PHOTO
Foreign investors accounted for 50% of all trading activity on the Dubai Financial Market (DFM) by the end of 2024, representing 85% of all investors registered with the bourse, according to HSBC.
The international appeal for Dubai’s capital markets is advancing its ambition of becoming a global top four financial hub.
The DFM offered higher returns than the broader MSCI EM Index, reaching 4.9% annualised US dollars, compared to 2.8% for the broader EM index.
Moreover, the number of wealth and asset managers operating in Dubai International Financial Centre (DIFC) rose 16% year-on-year to 410. This includes 75 hedge funds of which 48 have more than $1 billion under management, HSBC said in a report.
Dubai accounted for 2.2% of global initial public offering (IPO) volumes and hosted the world’s largest tech IPO in 2024 for Talabat, a grocery and retail delivery platform.
“IPOs are enjoying strong, often record-breaking demand, while its leading debt capital markets hub status is providing an expanding universe of issuers with options to raise funding in both foreign and local currency,” said Samer Deghaili, Co-Head of Investment Banking, Middle East, North Africa and Türkiye, HSBC.
Chinese corporations are increasingly favouring Dubai, with over $22 billion in debt on the exchange at the end of 2024. The value of outstanding sukuk listed across Nasdaq Dubai and DFM reached $97.8 billion last year.

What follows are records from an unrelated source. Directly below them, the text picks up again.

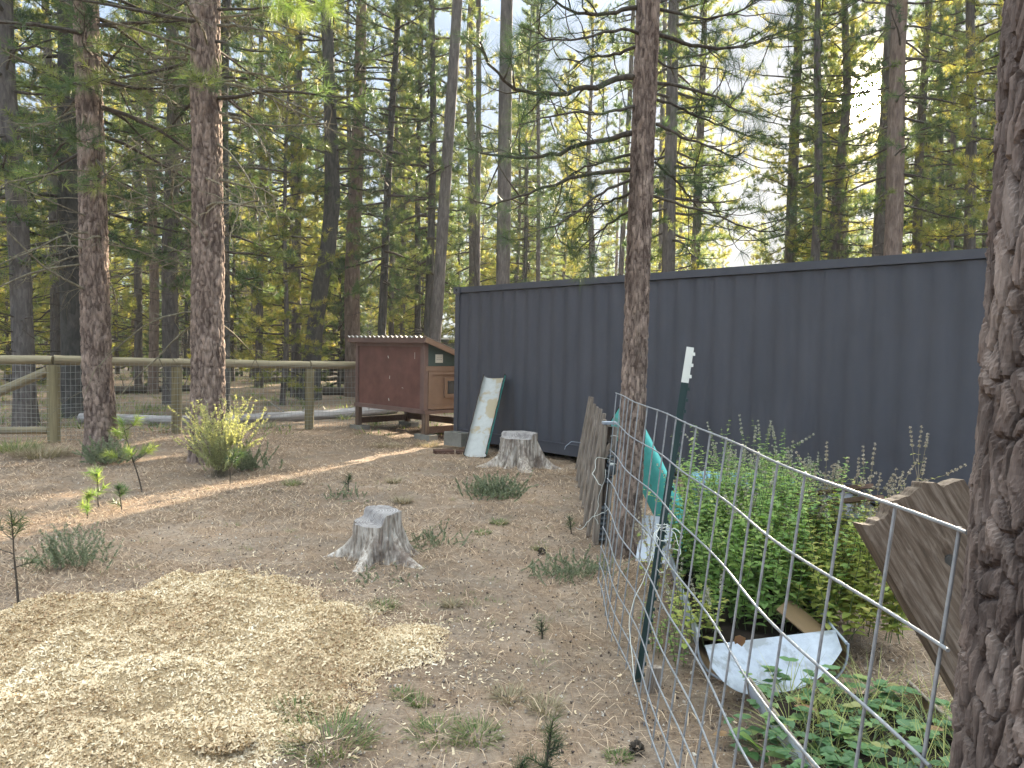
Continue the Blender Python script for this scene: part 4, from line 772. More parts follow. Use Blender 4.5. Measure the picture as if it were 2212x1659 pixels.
tufts_ = [(1078, 1128, .08, .07, 'grass', 'small green grass tuft in front of the farther stump'), (1042, 1150, .07, .06, 'grass', 'pale green tuft just left of the others before the farther stump'), (1165, 1182, .06, .05, 'grass', 'yellow green tuft beside a pine cone'), (1350, 1780 - 600, .05, .06, 'grass', 'lone tuft near the picket panel'),
 (975, 1303, .05, .08, 'drygrass', 'dry upright tuft between near stump and wire panel'), (830, 1310, .08, .07, 'grass', 'green tuft poking out at the right rim of the shavings'), (640, 1535, .13, .08, 'grass', 'green grass patch at the lower rim of the shavings'), (715, 1600, .16, .13, 'grass', 'wide splayed grass tuft below the shavings near the bottom'),
 (945, 1580, .13, .07, 'grass', 'mossy green patch at bottom centre'), (1030, 1590, .10, .08, 'grass', 'grey green patch at bottom centre, left of the pine seedling'), (870, 1500, .05, .05, 'grass', 'tiny green tuft right of the shavings, the upper one'), (905, 1515, .05, .05, 'grass', 'tiny green tuft right of the shavings, the lower one'),
 (1100, 1510, .07, .09, 'drygrass', 'dry tuft in front of the pine seedling'), (1180, 1535, .07, .09, 'drygrass', 'dry tuft just right behind the bottom pine seedling'), (90, 985, .35, .28, 'drygrass', 'long pale grass clump at the left by the fence'), (30, 975, .35, .3, 'grass', 'green grass clump at the left edge by the fence'), (870, 1085, .08, .12, 'drygrass', 'dry tuft midway to the coop'), (840, 965, .3, .09, 'drygrass', 'dry grass under the front of the coop'), (925, 965, .22, .12, 'drygrass', 'sunlit dry grass by the red brown paver'), (1335, 1640, .05, .04, 'grass', 'tiny tuft at the bottom near the wire panel'), (630, 1050, .1, .1, 'grass', 'grass tuft on the ground right of the yellow bush'), (850, 1045, .08, .1, 'drygrass', 'thin dry tuft left of the farther stump')]
for px, py, rd, L, mt, lb in tufts_:
    x, y, _ = G(px, py); m_ = MB(); blades(m_, (0, 0, 0), int(70 + rd * 1500), rd, L, .0035 + .0003 * y, r, 1.0); o = m_.build('grass_tuft', M[mt]); o.location = (x, y, g1(x, y)); tag(o, lb, 'grass tuft', 'grass tufts of the yard')
# sparse low weeds
mb = MB()
for _ in range(620):
    y = 2.4 + 12 * r.uniform() ** 1.1; x = r.uniform(-.8 * y - .5, .8 * y + .3); den = float(fbm(np.array([[x * .9, y * .9, 3.]]), 71, 2)[0]); hh, dd = pileh(np.array([x]), np.array([y]))
    if dd[0] > -.02 or den < .5: continue
    blades(mb, (x, y, g1(x, y)), int(r.integers(6, 26)), r.uniform(.02, .07), r.uniform(.03, .08), .003, r, .8)
for _ in range(900):
    y = r.uniform(14, 48); x = r.uniform(-.8 * y, -.02 * y); blades(mb, (x, y, g1(x, y)), 24, r.uniform(.1, .4), r.uniform(.12, .35), .018, r, .9)
tag(mb.build('low_weeds', M['grass']), 'sparse low green weeds growing through the dirt and on the forest floor', 'weeds', None, 'stuff')
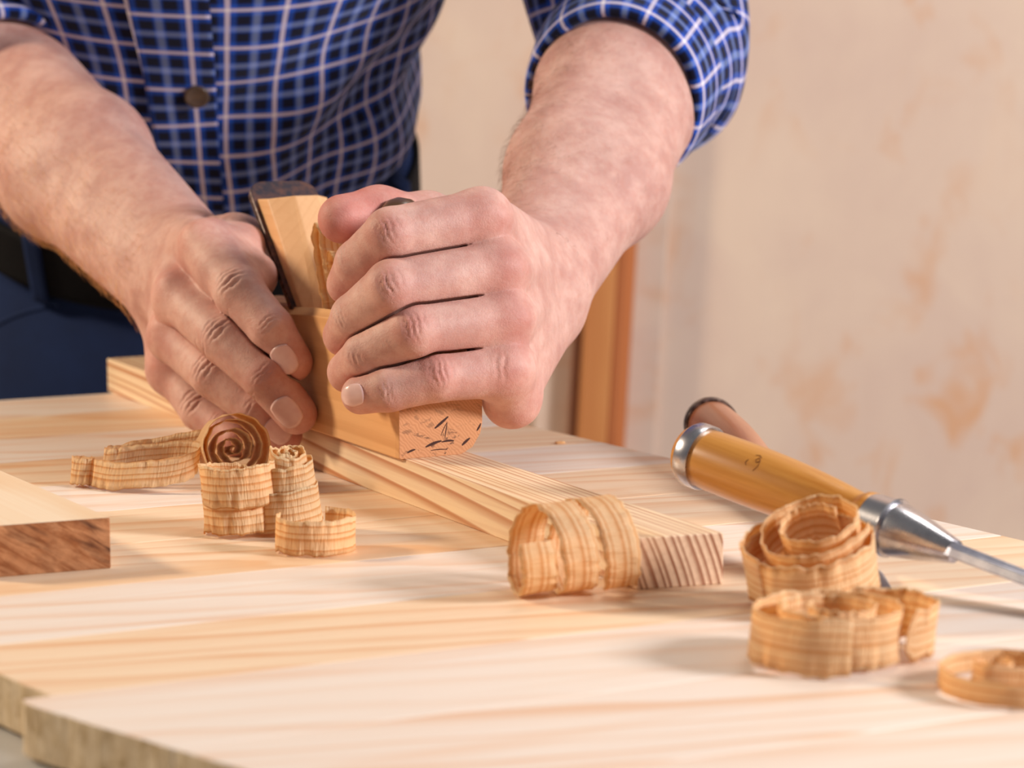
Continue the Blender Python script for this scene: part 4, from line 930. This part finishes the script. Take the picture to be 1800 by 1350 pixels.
# belt and trousers
def pelvis(thv, k, ex=0.0):
    """k: metres down from the hem; the rings swing from leaning to level"""
    tilt = np.radians(35) * np.clip(1 - np.clip(k - 0.09, 0, 1) / 0.16, 0, 1); fr_ = np.stack([0 * k, -np.cos(tilt), -np.sin(tilt)], -1)
    c = TC - X * 0.020 - TA * np.minimum(k, 0.09)[..., None] + np.stack([0 * k, 0.10 * np.clip(k - .09, 0, .12), -np.clip(k - .09, 0, 9)], -1)
    a, b = 0.148 + 0.10 * np.clip(k - .09, 0, .2) + ex, 0.106 + 0.02 * np.clip(k - .09, 0, .2) + ex
    a, b = a - 0.024 * np.clip((0.034 - k) / .05, 0, 1), b - 0.020 * np.clip((0.034 - k) / .05, 0, 1)   # tucked under the shirt
    f = fold(thv * .14, k, 31, 0.002) * np.clip((k - .09) * 12, 0, 1)
    return c + X * (np.sin(thv) * (a + f))[..., None] + fr_ * (np.cos(thv) * (b + f))[..., None]
T2, K2 = np.meshgrid(np.linspace(-math.pi, math.pi, 145), np.linspace(-0.05, 0.30, 60))
trousers = grid_obj('trousers', pelvis(T2, K2), np.stack([T2 * .14, K2], -1), M['denim'], thick=0.0015)
T3, K3 = np.meshgrid(np.linspace(-math.pi, math.pi, 145), np.linspace(0.036, 0.080, 8))
blt = grid_obj('belt', pelvis(T3, K3, 0.0035), np.stack([T3 * .14, K3], -1), M['belt'], thick=0.003)
for th_ in (-0.62, -1.25, 0.62, 1.22):
    T4, K4 = np.meshgrid(np.linspace(th_ - .045, th_ + .045, 5), np.linspace(0.028, 0.092, 12))
    grid_obj('belt_loop', pelvis(T4, K4, 0.0075 - 0.006 * (np.abs(K4 - .06) > .029)), np.stack([T4 * .14, K4], -1), M['denim'], thick=0.0015, parent=trousers)
# seam of the front pocket, a raised welt
T5 = np.linspace(-1.15, -0.55, 30); K5 = 0.092 + 0.065 * ((T5 + 1.15) / 0.6 * -1 + 1) ** 1.3
bm_obj('pocket_seam', tube(list(pelvis(T5, K5, 0.001)), [0.0018] * 30, n=8), M['denim'], trousers, smooth=True)
for sx in (-1, 1):
    top = np.array([-0.196 + sx * 0.078, TC[1] + .055, -0.13]); bot = np.array([-0.196 + sx * 0.11, TC[1] + 0.12, -0.845])
    path = ctrl([top + ZA * .03, top, top * .5 + bot * .5, bot], 30); sweep('trouser_leg', path, np.linspace(0.088, 0.062, len(path)), 0, 60 + sx, 0.003, trousers, M['denim'], nseg=40, ref=Y)
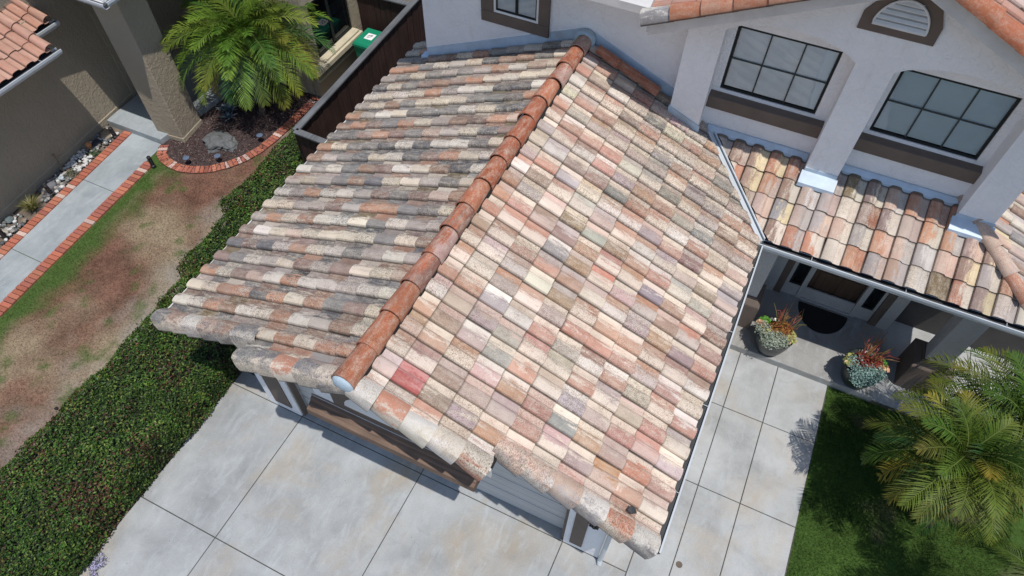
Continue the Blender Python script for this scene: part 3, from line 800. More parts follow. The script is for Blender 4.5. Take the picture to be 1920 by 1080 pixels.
for x0, x1 in ((6.92, 7.15), (8.25, 8.46)):
    b = MB(); b.box(x0, x1, 6.18, 6.235, .48, .52); b.box(x0, x0 + .03, 6.18, 6.235, .52, 2.3); b.box(x1 - .03, x1, 6.18, 6.235, .52, 2.3); b.box(x0, x1, 6.18, 6.235, 2.26, 2.3)
    sl = b.build('sidelight', 'winblack', house)
    b = MB(); b.add([(x0 + .03, 6.21, .52), (x1 - .03, 6.21, .52), (x1 - .03, 6.21, 2.26), (x0 + .03, 6.21, 2.26)], [(0, 1, 2, 3)]); b.build('pane', 'glass_dark', sl)
    b = MB(); b.box(x0, x1, 6.35, 6.37, .48, 2.3); b.build('room_dark', simple('sidelight_room', (.03, .045, .05), .9), sl)
b = MB(); b.box(7.25, 8.15, 6.27, 6.32, .19, 2.3)
for x0, x1 in ((7.35, 7.66), (7.74, 8.05)):
    for z0, z1 in ((.34, .95), (1.15, 2.1)): b.box(x0, x1, 6.255, 6.27, z0, z1)
fd = b.build('front_door', 'doorwood', house, bevel=.01)
b = MB(); b.box(8.075, 8.105, 6.245, 6.27, 1.05, 1.3); b.tube([(8.09, 6.25, 1.1), (8.09, 6.20, 1.12), (8.09, 6.20, 1.24), (8.09, 6.25, 1.27)], .012, 6); b.build('handle', 'black', fd)
def column(x0, x1, y0, y1, zb, bx, bz0):
    b = MB(); b.hexa([(x0, y0, zb), (x1, y0, zb), (x1, y1, zb), (x0, y1, zb)], [(x0, y0, 2.55), (x1, y0, 2.55), (x1, y1, 2.55), (x0, y1, 2.55)])
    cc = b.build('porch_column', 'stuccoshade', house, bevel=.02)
    q0, q1, r0, r1 = bx; b = MB(); b.box(q0, q1, r0, r1, bz0, zb - .10)
    b.hexa([(q0, r0, zb - .10), (q1, r0, zb - .10), (q1, r1, zb - .10), (q0, r1, zb - .10)], [(x0 - .04, y0 - .04, zb + .0), (x1 + .04, y0 - .04, zb + .0), (x1 + .04, y1 + .04, zb + .0), (x0 - .04, y1 + .04, zb + .0)])
    b.box(x0 - .035, x1 + .035, y0 - .035, y1 + .035, zb, zb + .04)
    b.build('pedestal', 'brown', cc, bevel=.012)
column(9.32, 9.70, 5.24, 5.58, .78, (9.18, 9.86, 5.11, 5.74), 0.)
column(6.0, 6.41, 5.14, 5.5, .92, (5.88, 6.52, 5.02, 5.62), .15)
b = MB(); b.box(8.861, 14, 6.56, 6.8, 0, 2.75); b.build('side_wall', simple('shaded_wall', (.055, .05, .047), .8, .15, 4), house)  # wall colour darkened to carry the shade under the porch roof
b = MB(); b.box(5.46, 10.0, 4.97, 5.6, 2.47, 2.5); b.box(5.46, 10., 5.6, 6.6, 2.47, 2.5); b.build('porch_ceiling', 'brown', house)

# ================================================================== PORCH OBJECTS
b = MB(); n = 28
b.prism([(7.70 + .455 * math.cos(a), 6.09 + .57 * math.sin(a), .154) for a in np.linspace(math.pi, 2 * math.pi, n)], (0, 0, .014))
tag(b.build('door_mat', 'mat'), 'black half-round rubber mat in front of the wooden front door', 'door mat')

def leaf_cards(pts, nrm, size, cols, aspect=.5, fold=.12, tilt=.5):
    """diamond leaves: pts (n,3), preferred normals (n,3), sizes (n), colours (n,3) -> verts, faces, cols"""
    n = len(pts); nr = nrm + rng.normal(0, tilt, (n, 3)); nr /= np.linalg.norm(nr, axis=1)[:, None]
    d = rng.normal(0, 1, (n, 3)); d -= nr * (d * nr).sum(1)[:, None]; d /= np.linalg.norm(d, axis=1)[:, None]
    s = np.cross(nr, d); sz = np.asarray(size).reshape(-1, 1) * np.ones((n, 1))
    A = pts - d * sz * .5; B = pts + s * sz * aspect * .5 + nr * sz * fold; Cc = pts + d * sz * .5; D = pts - s * sz * aspect * .5 + nr * sz * fold
    V = np.stack([A, B, Cc, D], 1).reshape(-1, 3)
    F = np.arange(4 * n).reshape(-1, 4)
    F3 = np.concatenate([F[:, [0, 1, 2]], F[:, [0, 2, 3]]])
    return V, F3.tolist(), np.repeat(cols, 4, 0)

def clump(c, r, n, size, pal, squash=.8, aspect=.6, up=.6):
    p = rng.normal(0, 1, (n, 3)); p /= np.linalg.norm(p, axis=1)[:, None]; p[:, 2] = np.abs(p[:, 2])
    rr = r * rng.uniform(.55, 1., (n, 1)); nr = p.copy(); nr[:, 2] += up
    pts = np.array(c) + p * rr * np.array([1, 1, squash])
    pc = np.array(pal, float)[rng.integers(0, len(pal), n)] * rng.uniform(.7, 1.25, (n, 1))
    return leaf_cards(pts, nr, rng.uniform(.7, 1.2, n) * size, pc, aspect)

def merge(parts):
    V, F, Cc = [], [], []; n = 0
    for v, f, c in parts:
        V.append(v); F += [tuple(i + n for i in q) for q in f]; Cc.append(c); n += len(v)
    return np.concatenate(V), F, np.concatenate(Cc)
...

According to the report, sukuk issuance across all currencies rose 42% year-on-year to $4.71 billion in Q1 2025, accounting for 76% of all debt capital market activity on Nasdaq Dubai.
HSBC has led 65% of the total IPO deal value in the UAE’s financial markets between 2022 and 2025 year-to-date. During 2024, the bank was a Joint Global Coordinator on two of DFM’s three IPOs and introduced the inclusion of a stabilisation mechanism as part of Parkin’s privatisation.